Bu bağlamda protesto ve mitinglerin giderek hız kazanacağı anlaşılmaktadır. Temmuz seçimleri öncesi cumhuriyet mitingleri düzenleyen Çağdaş Yaşamı Destekleme Derneği (ÇYDD) ve Atatürkçü Düşünce Derneği (ADD) gibi bazı sivil toplum örgütleri, ilk başörtüsü eylemini Anıtkabir’de gerçekleştirdi.
Bütün bu gelişmelerin hayra alamet teşkil etmediğini düşünmek için çok neden vardır. Başörtüsüne yüklenen inanılmaz anlam her iki tarafın da sağduyusunu yok etmiş görünmektedir. Bir taraf ‘başörtüsü yoksa; din de yoktur’ diyor. Diğer taraf ise ‘baş örtüsü varsa; bilim ve laik devlet yoktur’, diyor. Sorun bir var olma ya da yok olma biçiminde sunulmaktadır. YÖK Başkanı “tehdit” etmekte, rektörler “rest” çekmektedir. Yıllardır kurumların ve güçlerin arasında var olan çatışma giderek biçim değiştirmiştir. Artık çatışmalar kurumların kendi içine taşınmıştır. Taraflar ne kadar keskin, sivri ve sert cümle varsa onunla karşı tarafı yaralamaya çalışmaktadır.
Türkiye bütün mesaisini başörtüsüne yoğunlaştırmışken çıkarılan “Vakıflar Yasası” marifetiyle kendi eliyle resmen Lozan’ı delmiş bulunmaktadır. Başbakan Erdoğan “ekümenik” konusunu “Ortodoks dünyasının iç sorunu” olarak ilan etmiştir. Merkel ile Sarkozy Türkiye’yi bırakın AB’ye almayı, Avrupa’dan dışlamak için elden gelen her gayreti göstermektedir. ABD’de ise başkan adayları seçim kampanyalarını büyük ölçüde “Ermeni Soykırım”nın tanınması üzerine kurmuş gibidir.

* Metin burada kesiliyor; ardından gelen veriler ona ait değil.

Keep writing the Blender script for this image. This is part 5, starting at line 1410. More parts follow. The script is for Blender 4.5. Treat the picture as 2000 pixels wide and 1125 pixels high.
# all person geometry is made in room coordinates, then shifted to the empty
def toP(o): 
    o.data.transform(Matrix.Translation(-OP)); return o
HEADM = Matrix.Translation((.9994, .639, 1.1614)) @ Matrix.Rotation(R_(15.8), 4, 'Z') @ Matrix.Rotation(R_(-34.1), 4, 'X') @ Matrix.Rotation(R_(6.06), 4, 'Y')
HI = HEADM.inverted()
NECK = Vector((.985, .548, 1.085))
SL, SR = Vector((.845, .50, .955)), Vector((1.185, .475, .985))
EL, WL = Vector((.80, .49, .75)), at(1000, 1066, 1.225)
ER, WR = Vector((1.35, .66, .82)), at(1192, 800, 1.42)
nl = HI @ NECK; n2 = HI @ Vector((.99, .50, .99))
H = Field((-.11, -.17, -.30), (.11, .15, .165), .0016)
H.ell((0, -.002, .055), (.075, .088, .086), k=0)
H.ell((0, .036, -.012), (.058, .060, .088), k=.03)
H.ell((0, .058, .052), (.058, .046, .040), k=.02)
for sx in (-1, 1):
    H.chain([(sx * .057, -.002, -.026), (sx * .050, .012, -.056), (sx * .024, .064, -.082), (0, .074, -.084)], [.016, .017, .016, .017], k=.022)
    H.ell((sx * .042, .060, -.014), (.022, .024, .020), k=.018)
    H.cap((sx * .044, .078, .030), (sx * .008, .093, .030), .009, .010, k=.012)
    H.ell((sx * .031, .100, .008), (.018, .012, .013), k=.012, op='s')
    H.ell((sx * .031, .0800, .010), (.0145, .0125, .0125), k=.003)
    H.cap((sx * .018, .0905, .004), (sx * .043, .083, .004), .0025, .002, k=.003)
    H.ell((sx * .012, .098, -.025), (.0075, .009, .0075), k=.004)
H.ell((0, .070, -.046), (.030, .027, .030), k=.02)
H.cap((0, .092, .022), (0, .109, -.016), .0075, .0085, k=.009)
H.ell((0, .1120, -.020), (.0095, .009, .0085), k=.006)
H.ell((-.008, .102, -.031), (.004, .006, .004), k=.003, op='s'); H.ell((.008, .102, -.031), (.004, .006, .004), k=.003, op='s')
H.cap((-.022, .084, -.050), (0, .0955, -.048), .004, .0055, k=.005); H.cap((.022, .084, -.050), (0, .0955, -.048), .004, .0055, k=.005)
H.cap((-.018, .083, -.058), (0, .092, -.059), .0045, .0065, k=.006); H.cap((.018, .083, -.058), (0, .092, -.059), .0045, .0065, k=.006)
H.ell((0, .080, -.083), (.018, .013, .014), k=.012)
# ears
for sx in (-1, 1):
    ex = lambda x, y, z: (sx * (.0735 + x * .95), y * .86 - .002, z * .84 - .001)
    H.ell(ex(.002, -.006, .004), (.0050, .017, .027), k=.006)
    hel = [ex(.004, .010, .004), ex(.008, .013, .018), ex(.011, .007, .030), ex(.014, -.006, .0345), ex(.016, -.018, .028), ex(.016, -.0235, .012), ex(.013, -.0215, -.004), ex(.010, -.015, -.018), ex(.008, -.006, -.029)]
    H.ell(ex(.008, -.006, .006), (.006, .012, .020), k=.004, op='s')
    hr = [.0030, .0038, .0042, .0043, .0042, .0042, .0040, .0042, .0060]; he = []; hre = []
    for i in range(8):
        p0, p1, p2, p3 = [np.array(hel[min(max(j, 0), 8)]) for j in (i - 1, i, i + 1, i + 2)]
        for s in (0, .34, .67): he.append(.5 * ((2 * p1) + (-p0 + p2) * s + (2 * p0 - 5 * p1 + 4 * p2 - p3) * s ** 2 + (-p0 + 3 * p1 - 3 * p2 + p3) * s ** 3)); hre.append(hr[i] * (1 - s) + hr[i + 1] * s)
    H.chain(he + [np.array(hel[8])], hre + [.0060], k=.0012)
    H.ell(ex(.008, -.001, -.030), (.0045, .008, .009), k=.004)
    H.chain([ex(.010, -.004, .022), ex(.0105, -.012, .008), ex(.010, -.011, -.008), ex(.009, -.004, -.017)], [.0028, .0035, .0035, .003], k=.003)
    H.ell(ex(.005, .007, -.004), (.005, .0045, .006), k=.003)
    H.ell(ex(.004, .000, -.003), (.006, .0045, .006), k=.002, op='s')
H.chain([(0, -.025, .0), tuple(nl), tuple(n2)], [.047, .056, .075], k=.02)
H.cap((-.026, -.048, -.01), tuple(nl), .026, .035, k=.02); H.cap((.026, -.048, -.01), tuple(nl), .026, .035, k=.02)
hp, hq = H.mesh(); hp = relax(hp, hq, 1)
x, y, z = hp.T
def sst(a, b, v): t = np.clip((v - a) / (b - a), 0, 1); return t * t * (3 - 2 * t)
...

Bu arada Türkiye de, giderek o eski Türkiye olmaktan çıkmıştır. Ülkede karar mekanizmasının ekseninin değişmiş olduğu görülmektedir. Dış siyaset, Cumhuriyet tarihinde ilk kez bu kadar Ankara ve Türkiye merkezli olmaktan çıkma tehlikesiyle yüz yüze gelmiştir. Her iki taraf da türbanın peşine takılmış giderken, ülke de endişe verici bir ortama doğru sürüklenmektedir.
Türkiye varsa yoksa türbanı tartışmaktadır. Bu arada Ruhban okulu, vakıflar, yabancıya toprak satışı, “soykırım”, özelleştirme, ekümenik vb. konularda yüzde yüz Türkiye aleyhtarı güç odaklarının arzularına uyma faaliyeti devam etmektedir. Yabancıların emellerine uygun bir Türkiye “örtülü” Türkiye olsa ne yazar “açık” Türkiye olsa ne yazar. Bir yerde vücudunuz esir haline getirilmişse başınızın açık ya da kapalı olması ayrıntı haline gelmiş olur.
Sözün özü: Türkiye içeride gerilim dışarıda gerileme siyasetine devam etmektedir. Ülkeyi yönetenler de yönetenlere karşı çıkanlar da “Gözleri kapalı İstanbul”u değil Türkiye aleyhine olan/biten gelişmeleri sessizlik içinde izlemeye devam ediyor.